Items from a dataset:
_ _ _ _ _

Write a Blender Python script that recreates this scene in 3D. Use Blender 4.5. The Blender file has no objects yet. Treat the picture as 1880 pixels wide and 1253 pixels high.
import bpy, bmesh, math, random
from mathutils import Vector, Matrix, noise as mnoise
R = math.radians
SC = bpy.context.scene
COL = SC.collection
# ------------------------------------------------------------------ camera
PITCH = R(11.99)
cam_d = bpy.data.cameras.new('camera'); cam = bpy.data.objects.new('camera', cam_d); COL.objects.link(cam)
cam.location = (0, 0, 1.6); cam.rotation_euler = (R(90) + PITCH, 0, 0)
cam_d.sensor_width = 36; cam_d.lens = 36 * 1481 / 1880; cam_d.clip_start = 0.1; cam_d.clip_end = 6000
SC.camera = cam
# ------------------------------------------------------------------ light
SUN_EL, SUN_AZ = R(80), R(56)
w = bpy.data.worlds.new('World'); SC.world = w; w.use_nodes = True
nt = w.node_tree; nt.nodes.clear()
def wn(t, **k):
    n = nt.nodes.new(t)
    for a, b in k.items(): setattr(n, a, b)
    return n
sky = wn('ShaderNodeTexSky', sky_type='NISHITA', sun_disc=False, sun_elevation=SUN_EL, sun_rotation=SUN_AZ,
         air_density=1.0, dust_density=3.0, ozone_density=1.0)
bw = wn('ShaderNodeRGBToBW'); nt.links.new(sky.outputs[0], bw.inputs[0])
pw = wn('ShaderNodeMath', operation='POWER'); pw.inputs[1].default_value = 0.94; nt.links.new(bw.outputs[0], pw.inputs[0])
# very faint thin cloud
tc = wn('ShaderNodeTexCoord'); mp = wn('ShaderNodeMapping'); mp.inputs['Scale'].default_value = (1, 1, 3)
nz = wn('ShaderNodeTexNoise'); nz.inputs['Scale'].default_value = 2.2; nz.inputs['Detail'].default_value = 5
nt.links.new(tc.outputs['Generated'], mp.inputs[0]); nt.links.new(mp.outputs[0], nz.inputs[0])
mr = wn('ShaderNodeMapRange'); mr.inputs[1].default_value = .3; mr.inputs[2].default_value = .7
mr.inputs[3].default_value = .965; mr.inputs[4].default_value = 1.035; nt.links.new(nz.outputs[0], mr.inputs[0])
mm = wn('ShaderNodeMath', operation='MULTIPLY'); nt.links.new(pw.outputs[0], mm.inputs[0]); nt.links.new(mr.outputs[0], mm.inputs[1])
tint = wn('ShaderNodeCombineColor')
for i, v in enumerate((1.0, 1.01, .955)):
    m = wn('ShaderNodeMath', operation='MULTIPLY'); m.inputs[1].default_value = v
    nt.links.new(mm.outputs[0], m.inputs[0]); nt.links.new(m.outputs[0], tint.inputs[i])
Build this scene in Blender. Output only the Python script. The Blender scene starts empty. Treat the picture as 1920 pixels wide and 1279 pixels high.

_ _ _ _ _

Your task is to repeat every line exactly.

Write a Blender Python script that recreates this scene in 3D. Use Blender 4.5. The Blender file has no objects yet. Treat the picture as 1880 pixels wide and 1253 pixels high.
import bpy, bmesh, math, random
from mathutils import Vector, Matrix, noise as mnoise
R = math.radians
SC = bpy.context.scene
COL = SC.collection
# ------------------------------------------------------------------ camera
PITCH = R(11.99)
cam_d = bpy.data.cameras.new('camera'); cam = bpy.data.objects.new('camera', cam_d); COL.objects.link(cam)
cam.location = (0, 0, 1.6); cam.rotation_euler = (R(90) + PITCH, 0, 0)
cam_d.sensor_width = 36; cam_d.lens = 36 * 1481 / 1880; cam_d.clip_start = 0.1; cam_d.clip_end = 6000
SC.camera = cam
# ------------------------------------------------------------------ light
SUN_EL, SUN_AZ = R(80), R(56)
w = bpy.data.worlds.new('World'); SC.world = w; w.use_nodes = True
nt = w.node_tree; nt.nodes.clear()
def wn(t, **k):
    n = nt.nodes.new(t)
    for a, b in k.items(): setattr(n, a, b)
    return n
sky = wn('ShaderNodeTexSky', sky_type='NISHITA', sun_disc=False, sun_elevation=SUN_EL, sun_rotation=SUN_AZ,
         air_density=1.0, dust_density=3.0, ozone_density=1.0)
bw = wn('ShaderNodeRGBToBW'); nt.links.new(sky.outputs[0], bw.inputs[0])
pw = wn('ShaderNodeMath', operation='POWER'); pw.inputs[1].default_value = 0.94; nt.links.new(bw.outputs[0], pw.inputs[0])
# very faint thin cloud
tc = wn('ShaderNodeTexCoord'); mp = wn('ShaderNodeMapping'); mp.inputs['Scale'].default_value = (1, 1, 3)
nz = wn('ShaderNodeTexNoise'); nz.inputs['Scale'].default_value = 2.2; nz.inputs['Detail'].default_value = 5
nt.links.new(tc.outputs['Generated'], mp.inputs[0]); nt.links.new(mp.outputs[0], nz.inputs[0])
mr = wn('ShaderNodeMapRange'); mr.inputs[1].default_value = .3; mr.inputs[2].default_value = .7
mr.inputs[3].default_value = .965; mr.inputs[4].default_value = 1.035; nt.links.new(nz.outputs[0], mr.inputs[0])
mm = wn('ShaderNodeMath', operation='MULTIPLY'); nt.links.new(pw.outputs[0], mm.inputs[0]); nt.links.new(mr.outputs[0], mm.inputs[1])
tint = wn('ShaderNodeCombineColor')
for i, v in enumerate((1.0, 1.01, .955)):
    m = wn('ShaderNodeMath', operation='MULTIPLY'); m.inputs[1].default_value = v
    nt.links.new(mm.outputs[0], m.inputs[0]); nt.links.new(m.outputs[0], tint.inputs[i])
Build this scene in Blender. Output only the Python script. The Blender scene starts empty. Treat the picture as 1920 pixels wide and 1279 pixels high.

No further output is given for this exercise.